Jesus manifests His perfect union with the will of God as revealed in the Old Testament law and prophets. He has in fact nothing to add to the commandments of God, except this, that He keeps them. He fulfills the law, and He tells us so Himself, therefore it must be true. He fulfills the law down to the last iota. But that means that He must die, He alone understands the true nature of the law as God's law: the law is not itself God, nor is God the law.
It was the error of Israel to put the law in God's place, to make the law their God and their God a law. The disciples were confronted with the opposite danger of denying the law its divinity altogether and divorcing God from His law. Both errors lead to the same result. By confounding God and the law, the Jews were trying to use the law to exploit the Law-giver: He was swallowed up in the law, and therefore no longer its Lord. By imagining that God and the law could be divorced from one another, the disciples were trying to exploit God by their possession of salvation. In both cases, the gift was confounded with the Giver: God was denied equally, whether it was with the help of the law, or with the promise of salvation.

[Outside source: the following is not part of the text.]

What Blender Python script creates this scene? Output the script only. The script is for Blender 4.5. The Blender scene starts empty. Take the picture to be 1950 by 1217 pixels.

Confronted with these twin errors, Jesus vindicates the divine authority of the law. God is its giver and its Lord, and only in personal communion with God is the law fulfilled. There is no fulfillment of the law apart from communion with God, and no communion with God apart from fulfillment of the law. To forget the first condition was the mistake of the Jews, and to forget the second the temptation of the disciples.
Jesus, the Son of God, who alone lives in perfect communion with Him, vindicates the law of the Old Covenant by coming to fulfill it. He was the only Man who ever fulfilled the law, and therefore He alone can teach the law and its fulfillment aright.